** Task directions **
Reproduce each line of the material exactly, minus any picture.

>> Start

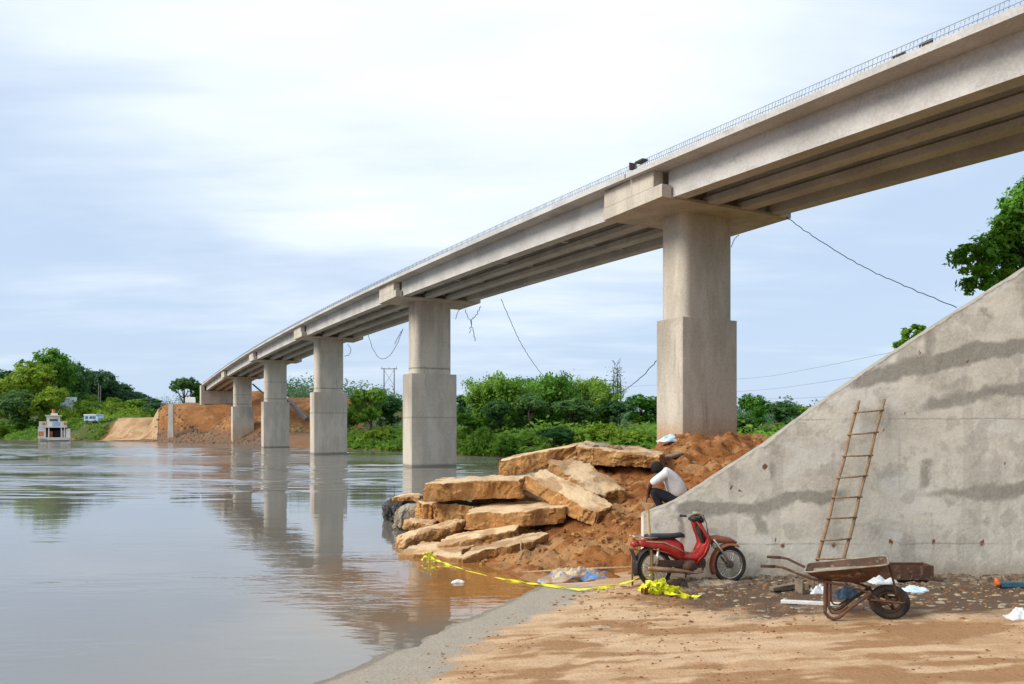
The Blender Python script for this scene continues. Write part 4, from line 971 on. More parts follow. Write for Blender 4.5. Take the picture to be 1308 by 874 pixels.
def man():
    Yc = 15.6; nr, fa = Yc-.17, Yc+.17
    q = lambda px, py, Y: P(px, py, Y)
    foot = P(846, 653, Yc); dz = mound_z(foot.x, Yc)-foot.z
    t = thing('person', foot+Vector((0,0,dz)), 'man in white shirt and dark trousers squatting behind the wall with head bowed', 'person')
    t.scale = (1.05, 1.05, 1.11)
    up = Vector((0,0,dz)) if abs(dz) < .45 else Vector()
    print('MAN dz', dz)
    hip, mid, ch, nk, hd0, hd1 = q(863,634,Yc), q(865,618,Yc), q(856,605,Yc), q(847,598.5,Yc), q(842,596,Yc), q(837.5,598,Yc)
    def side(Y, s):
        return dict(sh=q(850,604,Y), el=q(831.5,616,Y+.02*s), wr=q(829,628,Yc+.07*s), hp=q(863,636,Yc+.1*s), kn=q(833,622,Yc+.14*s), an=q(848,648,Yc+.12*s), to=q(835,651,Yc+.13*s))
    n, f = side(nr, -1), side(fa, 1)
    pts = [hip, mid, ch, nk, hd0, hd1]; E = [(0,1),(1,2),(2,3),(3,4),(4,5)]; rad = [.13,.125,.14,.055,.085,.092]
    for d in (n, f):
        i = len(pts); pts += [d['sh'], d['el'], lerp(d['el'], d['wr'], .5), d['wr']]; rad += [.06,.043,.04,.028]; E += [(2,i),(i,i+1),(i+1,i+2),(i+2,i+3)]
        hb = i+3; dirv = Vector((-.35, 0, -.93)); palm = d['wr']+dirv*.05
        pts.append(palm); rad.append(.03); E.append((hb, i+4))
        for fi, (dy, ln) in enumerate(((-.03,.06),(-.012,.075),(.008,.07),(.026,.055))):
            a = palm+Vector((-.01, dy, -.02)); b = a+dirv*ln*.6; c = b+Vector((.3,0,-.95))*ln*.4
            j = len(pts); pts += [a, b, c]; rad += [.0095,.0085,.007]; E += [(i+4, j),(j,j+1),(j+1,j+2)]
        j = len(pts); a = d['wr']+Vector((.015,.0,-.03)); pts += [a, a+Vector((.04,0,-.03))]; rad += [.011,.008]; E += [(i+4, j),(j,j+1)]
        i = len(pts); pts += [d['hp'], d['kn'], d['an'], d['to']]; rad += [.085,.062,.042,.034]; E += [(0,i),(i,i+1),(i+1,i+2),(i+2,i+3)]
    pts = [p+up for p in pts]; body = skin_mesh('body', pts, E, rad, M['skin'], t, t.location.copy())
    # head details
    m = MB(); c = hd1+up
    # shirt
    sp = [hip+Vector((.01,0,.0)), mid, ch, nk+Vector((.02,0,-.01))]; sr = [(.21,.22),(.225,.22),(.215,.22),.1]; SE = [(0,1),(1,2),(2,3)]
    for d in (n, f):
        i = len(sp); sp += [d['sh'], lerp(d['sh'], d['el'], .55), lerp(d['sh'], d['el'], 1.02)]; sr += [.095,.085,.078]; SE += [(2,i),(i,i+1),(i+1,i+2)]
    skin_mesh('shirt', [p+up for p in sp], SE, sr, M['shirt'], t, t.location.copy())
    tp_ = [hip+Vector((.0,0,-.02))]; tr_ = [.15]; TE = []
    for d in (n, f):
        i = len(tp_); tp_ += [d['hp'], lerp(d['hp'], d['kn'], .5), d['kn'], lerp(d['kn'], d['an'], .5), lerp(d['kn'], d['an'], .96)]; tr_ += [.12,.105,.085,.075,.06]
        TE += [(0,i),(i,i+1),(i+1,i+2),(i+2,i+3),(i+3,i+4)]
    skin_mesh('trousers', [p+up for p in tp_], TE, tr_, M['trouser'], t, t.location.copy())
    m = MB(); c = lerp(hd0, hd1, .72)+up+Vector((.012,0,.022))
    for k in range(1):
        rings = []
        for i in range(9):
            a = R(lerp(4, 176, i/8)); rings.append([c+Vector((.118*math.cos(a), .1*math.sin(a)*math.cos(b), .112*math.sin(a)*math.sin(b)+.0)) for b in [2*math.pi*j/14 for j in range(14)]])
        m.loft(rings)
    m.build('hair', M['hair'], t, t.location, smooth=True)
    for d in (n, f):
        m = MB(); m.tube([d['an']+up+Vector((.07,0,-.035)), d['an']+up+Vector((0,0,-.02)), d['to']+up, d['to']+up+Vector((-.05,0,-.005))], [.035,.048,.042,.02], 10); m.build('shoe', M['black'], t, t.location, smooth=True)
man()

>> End

** Finished exercise **
The Blender Python script for this scene continues. Write part 4, from line 971 on. More parts follow. Write for Blender 4.5. Take the picture to be 1308 by 874 pixels.
def man():
    Yc = 15.6; nr, fa = Yc-.17, Yc+.17
    q = lambda px, py, Y: P(px, py, Y)
    foot = P(846, 653, Yc); dz = mound_z(foot.x, Yc)-foot.z
    t = thing('person', foot+Vector((0,0,dz)), 'man in white shirt and dark trousers squatting behind the wall with head bowed', 'person')
    t.scale = (1.05, 1.05, 1.11)
    up = Vector((0,0,dz)) if abs(dz) < .45 else Vector()
    print('MAN dz', dz)
    hip, mid, ch, nk, hd0, hd1 = q(863,634,Yc), q(865,618,Yc), q(856,605,Yc), q(847,598.5,Yc), q(842,596,Yc), q(837.5,598,Yc)
    def side(Y, s):
        return dict(sh=q(850,604,Y), el=q(831.5,616,Y+.02*s), wr=q(829,628,Yc+.07*s), hp=q(863,636,Yc+.1*s), kn=q(833,622,Yc+.14*s), an=q(848,648,Yc+.12*s), to=q(835,651,Yc+.13*s))
    n, f = side(nr, -1), side(fa, 1)
    pts = [hip, mid, ch, nk, hd0, hd1]; E = [(0,1),(1,2),(2,3),(3,4),(4,5)]; rad = [.13,.125,.14,.055,.085,.092]
    for d in (n, f):
        i = len(pts); pts += [d['sh'], d['el'], lerp(d['el'], d['wr'], .5), d['wr']]; rad += [.06,.043,.04,.028]; E += [(2,i),(i,i+1),(i+1,i+2),(i+2,i+3)]
        hb = i+3; dirv = Vector((-.35, 0, -.93)); palm = d['wr']+dirv*.05
        pts.append(palm); rad.append(.03); E.append((hb, i+4))
        for fi, (dy, ln) in enumerate(((-.03,.06),(-.012,.075),(.008,.07),(.026,.055))):
            a = palm+Vector((-.01, dy, -.02)); b = a+dirv*ln*.6; c = b+Vector((.3,0,-.95))*ln*.4
            j = len(pts); pts += [a, b, c]; rad += [.0095,.0085,.007]; E += [(i+4, j),(j,j+1),(j+1,j+2)]
        j = len(pts); a = d['wr']+Vector((.015,.0,-.03)); pts += [a, a+Vector((.04,0,-.03))]; rad += [.011,.008]; E += [(i+4, j),(j,j+1)]
        i = len(pts); pts += [d['hp'], d['kn'], d['an'], d['to']]; rad += [.085,.062,.042,.034]; E += [(0,i),(i,i+1),(i+1,i+2),(i+2,i+3)]
    pts = [p+up for p in pts]; body = skin_mesh('body', pts, E, rad, M['skin'], t, t.location.copy())
    # head details
    m = MB(); c = hd1+up
    # shirt
    sp = [hip+Vector((.01,0,.0)), mid, ch, nk+Vector((.02,0,-.01))]; sr = [(.21,.22),(.225,.22),(.215,.22),.1]; SE = [(0,1),(1,2),(2,3)]
    for d in (n, f):
        i = len(sp); sp += [d['sh'], lerp(d['sh'], d['el'], .55), lerp(d['sh'], d['el'], 1.02)]; sr += [.095,.085,.078]; SE += [(2,i),(i,i+1),(i+1,i+2)]
    skin_mesh('shirt', [p+up for p in sp], SE, sr, M['shirt'], t, t.location.copy())
    tp_ = [hip+Vector((.0,0,-.02))]; tr_ = [.15]; TE = []
    for d in (n, f):
        i = len(tp_); tp_ += [d['hp'], lerp(d['hp'], d['kn'], .5), d['kn'], lerp(d['kn'], d['an'], .5), lerp(d['kn'], d['an'], .96)]; tr_ += [.12,.105,.085,.075,.06]
        TE += [(0,i),(i,i+1),(i+1,i+2),(i+2,i+3),(i+3,i+4)]
    skin_mesh('trousers', [p+up for p in tp_], TE, tr_, M['trouser'], t, t.location.copy())
    m = MB(); c = lerp(hd0, hd1, .72)+up+Vector((.012,0,.022))
    for k in range(1):
        rings = []
        for i in range(9):
            a = R(lerp(4, 176, i/8)); rings.append([c+Vector((.118*math.cos(a), .1*math.sin(a)*math.cos(b), .112*math.sin(a)*math.sin(b)+.0)) for b in [2*math.pi*j/14 for j in range(14)]])
        m.loft(rings)
    m.build('hair', M['hair'], t, t.location, smooth=True)
    for d in (n, f):
        m = MB(); m.tube([d['an']+up+Vector((.07,0,-.035)), d['an']+up+Vector((0,0,-.02)), d['to']+up, d['to']+up+Vector((-.05,0,-.005))], [.035,.048,.042,.02], 10); m.build('shoe', M['black'], t, t.location, smooth=True)
man()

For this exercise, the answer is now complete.